Jean Bart (1911).jpg
Jean Bart in 1914
History
France
Name: Jean Bart
Namesake: Jean Bart
Awarded: 11 August 1910
Builder: Arsenal de Brest, Brest
Laid down: 15 November 1910
Launched: 23 September 1911
Completed: 19 November 1913
Renamed: Océan 1936
Reclassified: disarmed and became a school ship in 1936
Captured:
  • 27 November 1942 by Germany
  • 28 August 1944 by the Allies
Fate: Scrapped beginning 14 December 1945
General characteristics
Class and type: Courbet-class battleship
Displacement:
  • 23,475 tonnes (23,104 long tons) (standard)
  • 25,579 tonnes (25,175 long tons) (full load)

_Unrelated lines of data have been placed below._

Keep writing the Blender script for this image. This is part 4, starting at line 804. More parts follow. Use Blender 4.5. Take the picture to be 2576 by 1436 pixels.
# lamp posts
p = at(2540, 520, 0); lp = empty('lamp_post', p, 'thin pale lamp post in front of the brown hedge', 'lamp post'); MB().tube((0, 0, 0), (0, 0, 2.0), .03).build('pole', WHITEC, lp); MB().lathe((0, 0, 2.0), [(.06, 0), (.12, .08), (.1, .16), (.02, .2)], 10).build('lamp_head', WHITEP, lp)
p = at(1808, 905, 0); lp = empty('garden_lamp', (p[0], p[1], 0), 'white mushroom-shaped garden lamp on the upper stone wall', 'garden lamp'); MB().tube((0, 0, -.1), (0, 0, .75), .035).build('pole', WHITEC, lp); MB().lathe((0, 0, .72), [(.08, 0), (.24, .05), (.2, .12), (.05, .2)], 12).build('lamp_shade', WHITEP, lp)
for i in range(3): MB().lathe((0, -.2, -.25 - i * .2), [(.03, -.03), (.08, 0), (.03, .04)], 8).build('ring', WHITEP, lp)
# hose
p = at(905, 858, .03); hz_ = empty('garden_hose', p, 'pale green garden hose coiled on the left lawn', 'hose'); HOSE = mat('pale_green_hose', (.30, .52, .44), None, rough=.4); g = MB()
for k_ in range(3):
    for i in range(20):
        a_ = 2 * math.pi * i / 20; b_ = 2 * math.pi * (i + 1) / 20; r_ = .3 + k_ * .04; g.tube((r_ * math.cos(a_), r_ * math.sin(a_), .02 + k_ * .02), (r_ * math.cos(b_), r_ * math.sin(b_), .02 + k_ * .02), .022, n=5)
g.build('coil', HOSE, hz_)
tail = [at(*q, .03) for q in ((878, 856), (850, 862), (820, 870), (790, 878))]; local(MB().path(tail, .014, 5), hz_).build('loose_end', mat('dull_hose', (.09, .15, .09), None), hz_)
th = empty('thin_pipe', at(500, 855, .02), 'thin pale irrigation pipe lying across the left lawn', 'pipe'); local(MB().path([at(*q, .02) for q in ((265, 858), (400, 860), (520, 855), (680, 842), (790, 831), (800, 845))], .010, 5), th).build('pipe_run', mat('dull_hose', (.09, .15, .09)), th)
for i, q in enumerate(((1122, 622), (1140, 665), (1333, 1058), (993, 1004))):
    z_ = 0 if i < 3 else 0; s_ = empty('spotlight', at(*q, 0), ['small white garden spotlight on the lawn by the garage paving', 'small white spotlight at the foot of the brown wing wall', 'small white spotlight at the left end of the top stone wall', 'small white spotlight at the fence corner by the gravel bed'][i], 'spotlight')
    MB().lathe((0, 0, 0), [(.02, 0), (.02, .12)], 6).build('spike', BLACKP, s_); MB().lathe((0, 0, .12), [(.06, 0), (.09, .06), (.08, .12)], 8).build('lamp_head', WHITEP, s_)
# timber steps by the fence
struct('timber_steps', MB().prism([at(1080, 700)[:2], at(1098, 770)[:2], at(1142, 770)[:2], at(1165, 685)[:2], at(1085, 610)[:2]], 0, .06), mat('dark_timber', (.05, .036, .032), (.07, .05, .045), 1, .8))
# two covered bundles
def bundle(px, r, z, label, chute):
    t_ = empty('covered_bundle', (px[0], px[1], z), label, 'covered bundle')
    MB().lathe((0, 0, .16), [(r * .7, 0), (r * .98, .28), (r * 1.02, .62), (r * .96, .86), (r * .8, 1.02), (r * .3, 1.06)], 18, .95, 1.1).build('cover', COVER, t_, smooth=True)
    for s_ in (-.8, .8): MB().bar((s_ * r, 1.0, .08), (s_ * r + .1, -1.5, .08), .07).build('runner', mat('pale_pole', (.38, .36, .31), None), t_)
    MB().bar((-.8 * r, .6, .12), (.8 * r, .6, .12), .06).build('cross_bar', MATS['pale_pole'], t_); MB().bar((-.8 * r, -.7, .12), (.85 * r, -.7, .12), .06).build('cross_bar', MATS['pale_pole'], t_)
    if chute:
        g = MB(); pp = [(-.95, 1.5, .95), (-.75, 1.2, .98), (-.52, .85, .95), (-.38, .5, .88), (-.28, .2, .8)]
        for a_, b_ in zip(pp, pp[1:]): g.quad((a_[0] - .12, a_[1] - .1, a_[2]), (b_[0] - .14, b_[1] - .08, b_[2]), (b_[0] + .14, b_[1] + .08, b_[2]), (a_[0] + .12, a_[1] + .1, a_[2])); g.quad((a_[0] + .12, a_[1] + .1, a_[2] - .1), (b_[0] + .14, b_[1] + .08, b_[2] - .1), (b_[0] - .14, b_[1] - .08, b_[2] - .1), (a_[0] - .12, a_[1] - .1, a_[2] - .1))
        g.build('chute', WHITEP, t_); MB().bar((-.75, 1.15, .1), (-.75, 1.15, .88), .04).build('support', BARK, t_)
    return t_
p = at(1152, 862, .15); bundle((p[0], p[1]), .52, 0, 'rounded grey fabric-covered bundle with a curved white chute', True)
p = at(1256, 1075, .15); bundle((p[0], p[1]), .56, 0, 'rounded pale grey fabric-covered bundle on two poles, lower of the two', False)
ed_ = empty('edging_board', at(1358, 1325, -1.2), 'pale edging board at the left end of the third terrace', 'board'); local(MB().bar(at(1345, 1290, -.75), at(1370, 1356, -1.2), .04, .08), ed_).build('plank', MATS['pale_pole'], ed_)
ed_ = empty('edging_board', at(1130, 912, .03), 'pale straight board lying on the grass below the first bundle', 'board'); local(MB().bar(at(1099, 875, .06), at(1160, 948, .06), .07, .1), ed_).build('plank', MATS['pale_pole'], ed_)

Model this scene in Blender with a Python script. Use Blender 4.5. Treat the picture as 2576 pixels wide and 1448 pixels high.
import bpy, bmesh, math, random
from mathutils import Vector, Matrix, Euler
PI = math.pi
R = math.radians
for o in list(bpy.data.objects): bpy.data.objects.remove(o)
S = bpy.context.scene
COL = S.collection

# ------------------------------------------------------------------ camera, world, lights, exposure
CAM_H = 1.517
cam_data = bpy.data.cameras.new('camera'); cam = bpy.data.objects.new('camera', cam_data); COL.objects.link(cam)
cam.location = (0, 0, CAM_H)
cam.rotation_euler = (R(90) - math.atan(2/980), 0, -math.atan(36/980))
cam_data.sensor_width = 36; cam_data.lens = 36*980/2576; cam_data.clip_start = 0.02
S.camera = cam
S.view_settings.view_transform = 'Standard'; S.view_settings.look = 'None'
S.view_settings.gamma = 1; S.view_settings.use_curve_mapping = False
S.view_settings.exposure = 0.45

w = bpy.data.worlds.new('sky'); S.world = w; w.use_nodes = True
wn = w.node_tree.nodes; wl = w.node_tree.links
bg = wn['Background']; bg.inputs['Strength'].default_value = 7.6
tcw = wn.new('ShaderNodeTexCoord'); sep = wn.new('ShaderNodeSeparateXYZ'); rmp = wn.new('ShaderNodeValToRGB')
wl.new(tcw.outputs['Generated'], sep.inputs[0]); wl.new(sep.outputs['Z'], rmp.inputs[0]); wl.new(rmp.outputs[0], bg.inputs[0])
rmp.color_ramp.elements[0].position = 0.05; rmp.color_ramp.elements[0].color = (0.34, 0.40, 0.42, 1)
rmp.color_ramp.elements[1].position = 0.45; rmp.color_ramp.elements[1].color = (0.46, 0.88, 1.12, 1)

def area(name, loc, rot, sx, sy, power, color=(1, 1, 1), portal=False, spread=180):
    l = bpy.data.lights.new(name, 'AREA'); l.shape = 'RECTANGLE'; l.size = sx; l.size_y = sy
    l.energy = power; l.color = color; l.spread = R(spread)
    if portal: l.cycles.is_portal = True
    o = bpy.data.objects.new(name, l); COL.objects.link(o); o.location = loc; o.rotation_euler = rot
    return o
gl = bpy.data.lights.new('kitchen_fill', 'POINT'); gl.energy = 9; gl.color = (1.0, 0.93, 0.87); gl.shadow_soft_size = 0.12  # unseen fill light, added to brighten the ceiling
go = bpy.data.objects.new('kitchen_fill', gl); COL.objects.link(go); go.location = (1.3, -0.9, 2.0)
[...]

Length: 166 m (544 ft 7 in)
Beam: 27 m (88 ft 7 in)
Draught: 9.04 m (29 ft 8 in) at normal load
Installed power: 28,000 shp (20,880 kW)
Propulsion: 4-shaft Parsons steam turbines, 24 boilers
Speed: 21 knots (39 km/h; 24 mph) (trials)
Endurance: 4,200 nmi (7,780 km) at 10 knots (19 km/h; 12 mph)
Complement: 1115–1187
Armament:
Armour:

Jean Bart was the second ship of the Courbet-class battleships, the first dreadnoughts built for the French Navy. She was completed before World War I as part of the 1910 naval building programme. She spent the war in the Mediterranean and helped to sink the Austro-Hungarian protected cruiser Zenta on 16 August 1914. She spent most of the rest of 1914 providing gunfire support for the Montenegrin Army until she was torpedoed by the submarine U-12 on 21 December. Even with three compartments flooded, she was able to steam to Malta on her own for repairs that required three and a half months. Upon her return she spent the remainder of the war participating in the Otranto Barrage, in the Adriatic.

After the end of World War I she and her sister ship France were sent to the Black Sea to support Allied troops in the Allied intervention in the Russian Civil War. Jean Bart's crew mutinied out of sympathy for the Bolsheviks, but the mutiny was put down and she returned to the Mediterranean in 1920. She was partially modernized twice during the 1920s, but was deemed in too poor condition to be refitted again in the 1930s. Therefore, she was renamed Océan, disarmed and hulked in 1936 and became a harbour training ship in Toulon. The Germans captured her intact when they occupied Toulon in 1942 and used her for testing large shaped charge warheads. She was sunk by Allied bombing in 1944, but was raised and scrapped in 1945.